▸ Listed records:
* * * *

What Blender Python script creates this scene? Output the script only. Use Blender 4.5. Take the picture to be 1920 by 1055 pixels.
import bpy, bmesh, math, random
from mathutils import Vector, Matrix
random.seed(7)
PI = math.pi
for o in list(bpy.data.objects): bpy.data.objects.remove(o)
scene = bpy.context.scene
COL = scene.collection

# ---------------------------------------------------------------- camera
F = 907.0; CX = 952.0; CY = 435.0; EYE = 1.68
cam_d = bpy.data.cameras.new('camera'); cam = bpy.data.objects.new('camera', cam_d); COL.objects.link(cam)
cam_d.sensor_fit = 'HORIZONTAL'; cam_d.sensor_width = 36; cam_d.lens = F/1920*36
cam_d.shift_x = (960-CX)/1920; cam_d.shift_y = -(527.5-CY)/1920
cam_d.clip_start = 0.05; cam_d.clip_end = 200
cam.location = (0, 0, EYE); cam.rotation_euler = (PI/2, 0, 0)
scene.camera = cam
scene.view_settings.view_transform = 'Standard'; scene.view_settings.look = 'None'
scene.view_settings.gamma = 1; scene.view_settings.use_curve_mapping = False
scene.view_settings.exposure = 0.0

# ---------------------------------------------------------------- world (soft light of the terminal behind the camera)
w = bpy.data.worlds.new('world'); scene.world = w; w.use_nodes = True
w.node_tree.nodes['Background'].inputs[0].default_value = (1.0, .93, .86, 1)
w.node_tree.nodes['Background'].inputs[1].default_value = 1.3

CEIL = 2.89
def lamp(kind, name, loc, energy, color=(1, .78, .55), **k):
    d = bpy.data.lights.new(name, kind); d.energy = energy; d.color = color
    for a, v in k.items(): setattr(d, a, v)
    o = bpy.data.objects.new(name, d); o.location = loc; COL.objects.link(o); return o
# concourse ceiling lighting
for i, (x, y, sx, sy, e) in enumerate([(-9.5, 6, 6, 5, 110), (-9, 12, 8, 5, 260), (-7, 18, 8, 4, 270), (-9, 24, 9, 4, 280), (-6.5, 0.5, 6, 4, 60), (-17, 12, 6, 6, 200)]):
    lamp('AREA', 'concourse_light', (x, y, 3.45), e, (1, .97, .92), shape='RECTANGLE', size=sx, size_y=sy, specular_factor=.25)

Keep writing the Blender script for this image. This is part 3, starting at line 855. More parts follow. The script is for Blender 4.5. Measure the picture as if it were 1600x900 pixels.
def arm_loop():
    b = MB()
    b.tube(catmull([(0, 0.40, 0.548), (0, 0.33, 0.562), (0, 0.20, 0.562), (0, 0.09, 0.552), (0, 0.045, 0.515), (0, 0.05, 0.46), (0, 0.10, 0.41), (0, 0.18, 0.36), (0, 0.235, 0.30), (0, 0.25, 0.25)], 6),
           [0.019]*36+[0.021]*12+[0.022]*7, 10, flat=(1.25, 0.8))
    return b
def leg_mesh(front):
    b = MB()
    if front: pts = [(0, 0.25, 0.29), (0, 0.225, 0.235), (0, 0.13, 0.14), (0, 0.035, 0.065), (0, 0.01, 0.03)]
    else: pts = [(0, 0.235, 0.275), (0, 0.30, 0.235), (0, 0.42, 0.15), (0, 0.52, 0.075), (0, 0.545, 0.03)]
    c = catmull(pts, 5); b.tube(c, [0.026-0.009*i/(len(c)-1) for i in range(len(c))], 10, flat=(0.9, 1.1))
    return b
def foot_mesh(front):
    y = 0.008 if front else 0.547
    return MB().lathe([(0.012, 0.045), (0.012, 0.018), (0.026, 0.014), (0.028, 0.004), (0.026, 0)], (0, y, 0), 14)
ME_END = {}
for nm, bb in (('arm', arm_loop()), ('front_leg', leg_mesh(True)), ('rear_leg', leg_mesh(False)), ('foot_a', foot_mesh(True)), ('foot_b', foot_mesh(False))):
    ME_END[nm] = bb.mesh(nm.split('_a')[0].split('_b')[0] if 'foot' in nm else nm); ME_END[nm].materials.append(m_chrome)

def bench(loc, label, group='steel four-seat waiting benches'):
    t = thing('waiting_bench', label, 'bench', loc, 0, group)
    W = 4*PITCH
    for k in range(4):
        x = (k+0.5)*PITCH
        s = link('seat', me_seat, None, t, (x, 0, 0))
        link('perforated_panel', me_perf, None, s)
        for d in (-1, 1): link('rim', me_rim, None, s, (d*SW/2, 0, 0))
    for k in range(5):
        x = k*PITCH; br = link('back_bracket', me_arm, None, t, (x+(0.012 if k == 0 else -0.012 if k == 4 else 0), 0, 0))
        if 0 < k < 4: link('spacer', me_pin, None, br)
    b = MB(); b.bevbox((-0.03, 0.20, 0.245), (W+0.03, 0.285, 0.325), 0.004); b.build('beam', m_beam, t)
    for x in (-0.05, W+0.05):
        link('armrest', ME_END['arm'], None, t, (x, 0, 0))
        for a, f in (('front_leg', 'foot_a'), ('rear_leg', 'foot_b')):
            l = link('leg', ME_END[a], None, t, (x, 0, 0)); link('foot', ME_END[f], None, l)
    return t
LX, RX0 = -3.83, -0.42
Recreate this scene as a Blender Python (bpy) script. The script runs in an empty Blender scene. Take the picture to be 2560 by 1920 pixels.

* * * *

▸ Work required:
Extract the entries above verbatim.

▸ Answer for this exercise:
What Blender Python script creates this scene? Output the script only. Use Blender 4.5. Take the picture to be 1920 by 1055 pixels.
import bpy, bmesh, math, random
from mathutils import Vector, Matrix
random.seed(7)
PI = math.pi
for o in list(bpy.data.objects): bpy.data.objects.remove(o)
scene = bpy.context.scene
COL = scene.collection

# ---------------------------------------------------------------- camera
F = 907.0; CX = 952.0; CY = 435.0; EYE = 1.68
cam_d = bpy.data.cameras.new('camera'); cam = bpy.data.objects.new('camera', cam_d); COL.objects.link(cam)
cam_d.sensor_fit = 'HORIZONTAL'; cam_d.sensor_width = 36; cam_d.lens = F/1920*36
cam_d.shift_x = (960-CX)/1920; cam_d.shift_y = -(527.5-CY)/1920
cam_d.clip_start = 0.05; cam_d.clip_end = 200
cam.location = (0, 0, EYE); cam.rotation_euler = (PI/2, 0, 0)
scene.camera = cam
scene.view_settings.view_transform = 'Standard'; scene.view_settings.look = 'None'
scene.view_settings.gamma = 1; scene.view_settings.use_curve_mapping = False
scene.view_settings.exposure = 0.0

# ---------------------------------------------------------------- world (soft light of the terminal behind the camera)
w = bpy.data.worlds.new('world'); scene.world = w; w.use_nodes = True
w.node_tree.nodes['Background'].inputs[0].default_value = (1.0, .93, .86, 1)
w.node_tree.nodes['Background'].inputs[1].default_value = 1.3

CEIL = 2.89
def lamp(kind, name, loc, energy, color=(1, .78, .55), **k):
    d = bpy.data.lights.new(name, kind); d.energy = energy; d.color = color
    for a, v in k.items(): setattr(d, a, v)
    o = bpy.data.objects.new(name, d); o.location = loc; COL.objects.link(o); return o
# concourse ceiling lighting
for i, (x, y, sx, sy, e) in enumerate([(-9.5, 6, 6, 5, 110), (-9, 12, 8, 5, 260), (-7, 18, 8, 4, 270), (-9, 24, 9, 4, 280), (-6.5, 0.5, 6, 4, 60), (-17, 12, 6, 6, 200)]):
    lamp('AREA', 'concourse_light', (x, y, 3.45), e, (1, .97, .92), shape='RECTANGLE', size=sx, size_y=sy, specular_factor=.25)

Keep writing the Blender script for this image. This is part 3, starting at line 855. More parts follow. The script is for Blender 4.5. Measure the picture as if it were 1600x900 pixels.
def arm_loop():
    b = MB()
    b.tube(catmull([(0, 0.40, 0.548), (0, 0.33, 0.562), (0, 0.20, 0.562), (0, 0.09, 0.552), (0, 0.045, 0.515), (0, 0.05, 0.46), (0, 0.10, 0.41), (0, 0.18, 0.36), (0, 0.235, 0.30), (0, 0.25, 0.25)], 6),
           [0.019]*36+[0.021]*12+[0.022]*7, 10, flat=(1.25, 0.8))
    return b
def leg_mesh(front):
    b = MB()
    if front: pts = [(0, 0.25, 0.29), (0, 0.225, 0.235), (0, 0.13, 0.14), (0, 0.035, 0.065), (0, 0.01, 0.03)]
    else: pts = [(0, 0.235, 0.275), (0, 0.30, 0.235), (0, 0.42, 0.15), (0, 0.52, 0.075), (0, 0.545, 0.03)]
    c = catmull(pts, 5); b.tube(c, [0.026-0.009*i/(len(c)-1) for i in range(len(c))], 10, flat=(0.9, 1.1))
    return b
def foot_mesh(front):
    y = 0.008 if front else 0.547
    return MB().lathe([(0.012, 0.045), (0.012, 0.018), (0.026, 0.014), (0.028, 0.004), (0.026, 0)], (0, y, 0), 14)
ME_END = {}
for nm, bb in (('arm', arm_loop()), ('front_leg', leg_mesh(True)), ('rear_leg', leg_mesh(False)), ('foot_a', foot_mesh(True)), ('foot_b', foot_mesh(False))):
    ME_END[nm] = bb.mesh(nm.split('_a')[0].split('_b')[0] if 'foot' in nm else nm); ME_END[nm].materials.append(m_chrome)

def bench(loc, label, group='steel four-seat waiting benches'):
    t = thing('waiting_bench', label, 'bench', loc, 0, group)
    W = 4*PITCH
    for k in range(4):
        x = (k+0.5)*PITCH
        s = link('seat', me_seat, None, t, (x, 0, 0))
        link('perforated_panel', me_perf, None, s)
        for d in (-1, 1): link('rim', me_rim, None, s, (d*SW/2, 0, 0))
    for k in range(5):
        x = k*PITCH; br = link('back_bracket', me_arm, None, t, (x+(0.012 if k == 0 else -0.012 if k == 4 else 0), 0, 0))
        if 0 < k < 4: link('spacer', me_pin, None, br)
    b = MB(); b.bevbox((-0.03, 0.20, 0.245), (W+0.03, 0.285, 0.325), 0.004); b.build('beam', m_beam, t)
    for x in (-0.05, W+0.05):
        link('armrest', ME_END['arm'], None, t, (x, 0, 0))
        for a, f in (('front_leg', 'foot_a'), ('rear_leg', 'foot_b')):
            l = link('leg', ME_END[a], None, t, (x, 0, 0)); link('foot', ME_END[f], None, l)
    return t
LX, RX0 = -3.83, -0.42
Recreate this scene as a Blender Python (bpy) script. The script runs in an empty Blender scene. Take the picture to be 2560 by 1920 pixels.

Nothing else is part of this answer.